Ban the automatic loaning of customer long positions to short sellers

I despise short selling as much as any bullish investor, but I think the optimal solution to short-selling abuses (e.g., naked short selling) is for the SEC to ban mutual funds and pension funds and insurance companies from loaning stock to short-sellers and to ban brokerage firms from automatically loaning customer long stock positions to short sellers without their explicit permission. How many mutual fund shareholders or employees represented by pension funds or customers keeping stock in their brokerage accounts are even aware that it is they who are the suppliers of stock that short sellers are selling short??!! Brokerage firms, mutual funds, and pension funds are supposed to be operating with a fiduciary duty to protect the interests of their customers but they are failing to do so. Fix this fiduciary duty problem and short sellers will instantly become a very minor force in the market rather than the tail wagging the dog that they currently are. It really is this simple.

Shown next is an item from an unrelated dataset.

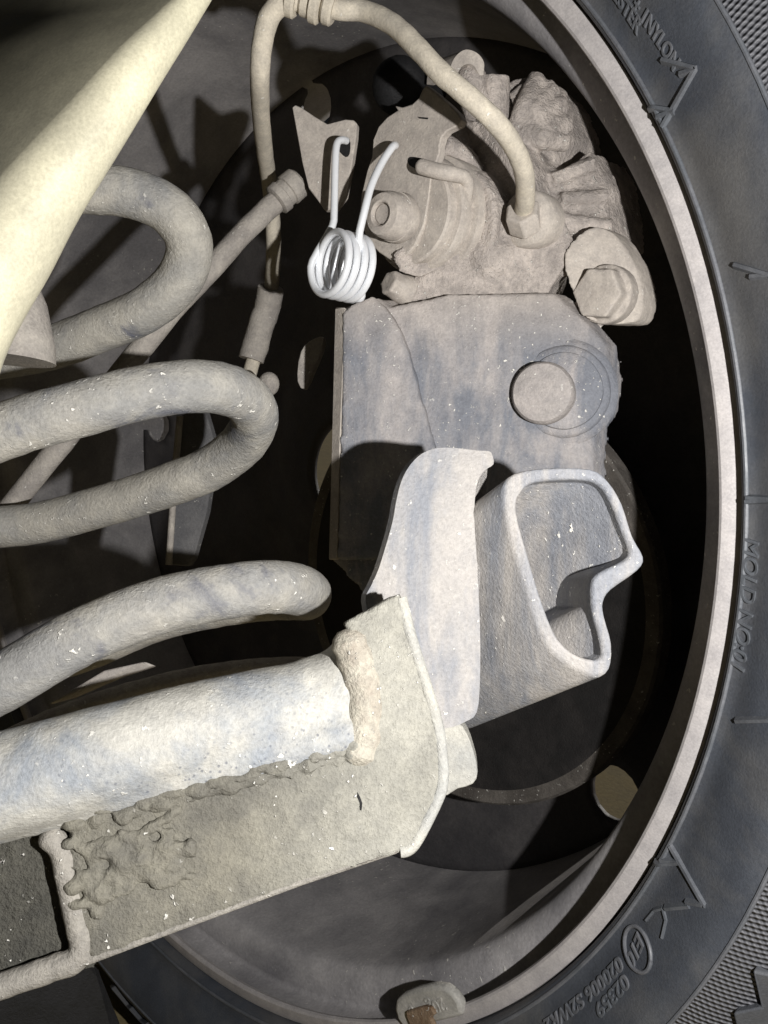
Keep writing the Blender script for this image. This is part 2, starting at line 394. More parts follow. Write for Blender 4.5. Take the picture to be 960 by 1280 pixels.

One pragmatic logistical change which would help correct a lot of short selling abuses would be to go to T+0.0 settlement rather than the current T+3 settlement. Rather than giving short sellers a 3-day free ride to come up with borrowed shares, force them to cough up the borrowed shared up-front before the short-sale transaction can even be requested to be executed. T+3 is not needed these days and is a dog's age in today's computerized stock market. Even T+0 settlement (by the end of the trading day) is insufficient to deal with naked short-selling. T+0.0 settlement is needed and it is needed... yesterday.

These two changes would literally solve the current systemic problem with short-selling without preventing short-sellers or the beneficiary owners of long stock positions from engaging in stock loaning and short-selling if they so choose.

I find is horrifying and reprehensible that a brokerage firm is permitted to loan a customer's stock without the customer's explicit, up-front, opt-in permission to short sellers, and without any notice to the customer that it may or has been done. Opt-out would not be sufficient. It needs to be opt-in and without any onerous penalty for refusing to opt in.

Why the silly Democrats are not jumping up and down and loudly proclaiming this need  to get rid of this automatic opt-in and irresponsibly loaning by mutual funds and pension funds and insurance companies is rather baffling, other than simply that, as the saying goes, "they don't get it."